Sementara itu, 30 rudal Tomahawk diluncurkan ke Natanz dan Esfahan dari kapal selam AS di wilayah Teluk.

Trump mengklaim bahwa fasilitas-fasilitas tersebut “hancur total.” Dalam unggahan di platform Truth Social, ia menulis: “Sejumlah besar BOM dijatuhkan di lokasi utama, Fordow. Semua pesawat dalam perjalanan pulang dengan selamat... SEKARANG WAKTUNYA UNTUK PERDAMAIAN!”

Namun, Iran membantah klaim tersebut. Pemerintah Iran menyatakan bahwa kerusakan di Fordow “terbatas,” dan bertekad untuk melanjutkan program nuklir mereka. 

Organisasi Energi Atom Iran menyebut serangan tersebut sebagai “pelanggaran serius” terhadap hukum internasional.

“Peristiwa pagi ini sangat memalukan dan akan memiliki konsekuensi yang kekal,” tulis Menteri Luar Negeri Iran, Abbas Araghchi, dalam unggahan di platform X (dulu Twitter).

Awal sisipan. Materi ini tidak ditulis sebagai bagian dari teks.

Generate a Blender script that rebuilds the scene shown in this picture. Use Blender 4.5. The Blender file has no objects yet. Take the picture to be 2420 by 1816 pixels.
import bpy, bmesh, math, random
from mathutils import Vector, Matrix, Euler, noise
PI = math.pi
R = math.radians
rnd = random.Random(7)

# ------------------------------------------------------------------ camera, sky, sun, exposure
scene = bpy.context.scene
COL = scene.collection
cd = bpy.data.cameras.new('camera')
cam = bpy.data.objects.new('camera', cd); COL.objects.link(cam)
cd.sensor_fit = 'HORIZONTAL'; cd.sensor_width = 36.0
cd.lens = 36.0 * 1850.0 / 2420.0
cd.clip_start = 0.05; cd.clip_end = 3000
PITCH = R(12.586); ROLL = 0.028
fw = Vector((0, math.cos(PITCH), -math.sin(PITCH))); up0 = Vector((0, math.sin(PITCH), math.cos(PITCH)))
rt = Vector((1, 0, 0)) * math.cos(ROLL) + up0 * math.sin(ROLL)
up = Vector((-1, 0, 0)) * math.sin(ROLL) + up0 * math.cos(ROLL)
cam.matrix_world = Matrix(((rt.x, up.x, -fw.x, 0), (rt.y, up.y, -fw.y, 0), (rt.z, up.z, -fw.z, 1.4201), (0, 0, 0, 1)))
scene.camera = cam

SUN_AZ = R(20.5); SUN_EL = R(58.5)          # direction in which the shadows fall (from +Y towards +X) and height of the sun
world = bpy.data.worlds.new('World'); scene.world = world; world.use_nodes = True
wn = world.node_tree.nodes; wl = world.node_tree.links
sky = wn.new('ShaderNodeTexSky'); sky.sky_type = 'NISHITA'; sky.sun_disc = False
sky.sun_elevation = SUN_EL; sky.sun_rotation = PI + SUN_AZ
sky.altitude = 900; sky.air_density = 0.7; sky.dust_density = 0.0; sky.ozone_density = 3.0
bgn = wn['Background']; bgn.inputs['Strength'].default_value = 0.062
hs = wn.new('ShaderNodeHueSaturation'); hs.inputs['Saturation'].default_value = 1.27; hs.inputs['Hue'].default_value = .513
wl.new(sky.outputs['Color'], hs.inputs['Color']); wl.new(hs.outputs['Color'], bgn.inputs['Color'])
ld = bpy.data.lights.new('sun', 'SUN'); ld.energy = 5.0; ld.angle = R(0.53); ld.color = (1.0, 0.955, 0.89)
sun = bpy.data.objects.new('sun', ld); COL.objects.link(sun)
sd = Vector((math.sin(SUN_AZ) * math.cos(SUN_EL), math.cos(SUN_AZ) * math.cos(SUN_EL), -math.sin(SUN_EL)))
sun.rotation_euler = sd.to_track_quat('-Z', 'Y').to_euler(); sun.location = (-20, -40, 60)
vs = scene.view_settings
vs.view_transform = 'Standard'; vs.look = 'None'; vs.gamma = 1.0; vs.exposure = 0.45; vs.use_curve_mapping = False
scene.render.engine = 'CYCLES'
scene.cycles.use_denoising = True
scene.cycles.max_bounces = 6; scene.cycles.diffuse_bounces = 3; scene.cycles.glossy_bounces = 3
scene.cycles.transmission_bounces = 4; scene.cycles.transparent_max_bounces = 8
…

Ancaman balasan dari Iran pun muncul segera. Seorang komentator TV pemerintah menyatakan bahwa “setiap warga atau anggota militer AS di kawasan ini adalah target yang sah.” 

Retorika tersebut menunjukkan bahwa meskipun serangan itu menciptakan dampak militer, ia juga memperbesar risiko eskalasi yang dapat menyebar ke luar perbatasan Iran.


Dampak Langsung terhadap Warga dan Kawasan

Konflik yang tengah berlangsung telah memakan banyak korban. Menurut data dari kelompok HAM Iran yang berbasis di Washington, lebih dari 600 orang tewas di Iran sejak serangan Israel dimulai, sementara data resmi dari Kementerian Kesehatan Iran mencatat 430 kematian dan lebih dari 3.500 luka-luka. Di pihak Israel, 24 orang dilaporkan tewas akibat serangan balasan Iran.

Meski serangan AS tidak langsung menyebabkan korban sipil, namun dampaknya terhadap stabilitas regional sangat signifikan. 

Ketegangan meningkat di Lebanon dan Irak, tempat kelompok pro-Iran mulai memperkuat posisi mereka. Selat Hormuz — jalur penting ekspor minyak global — juga berada dalam ancaman gangguan.


Apa Kata Pengamat?

Dr. Narges Tavassolian, pengamat hubungan internasional dari Universitas Sorbonne, menyatakan bahwa “reaksi Israel yang mengagungkan serangan AS menunjukkan keinginan kuat untuk menciptakan deterensi maksimal terhadap Iran.”

Namun, ia juga mengingatkan bahwa pendekatan militer ini bisa jadi kontraproduktif. “Jika Iran merasa terpojok, bukan tidak mungkin mereka mempercepat program nuklir mereka secara tertutup, atau meningkatkan dukungan ke kelompok bersenjata di kawasan,” katanya.

Sementara itu, analis militer dari Brookings Institution, James L. Ferguson, menilai bahwa “serangan ini adalah pesan kekuatan, tapi juga risiko. 

Presiden Trump telah menunjukkan bahwa AS bisa dan bersedia bertindak, namun tanpa jaminan bahwa Iran akan mundur."

Apa Selanjutnya?

Sejauh ini, belum ada tanda-tanda gencatan senjata. Baik Israel maupun AS menyerukan “perdamaian melalui kekuatan,” sementara Iran bersumpah tidak akan menyerah terhadap tekanan militer.

Pemerintah AS menyatakan tidak berniat menggulingkan rezim Iran, namun Trump juga memperingatkan bahwa jika tidak ada perdamaian segera, “kami akan menyerang target-target lain itu dengan presisi, kecepatan, dan keterampilan.”

Dalam situasi yang terus bergejolak, komunitas internasional menyerukan de-eskalasi. Namun selama ketiga pihak — Iran, Israel, dan Amerika Serikat — tetap mempertahankan retorika keras dan aksi militer sebagai instrumen diplomasi, harapan akan perdamaian mungkin masih jauh dari kenyataan.

Catatan: Artikel ini didasarkan pada laporan dari Reuters, Al Jazeera, CBS News, NDTV World, dan pernyataan resmi yang dipublikasikan melalui media sosial serta siaran pemerintah.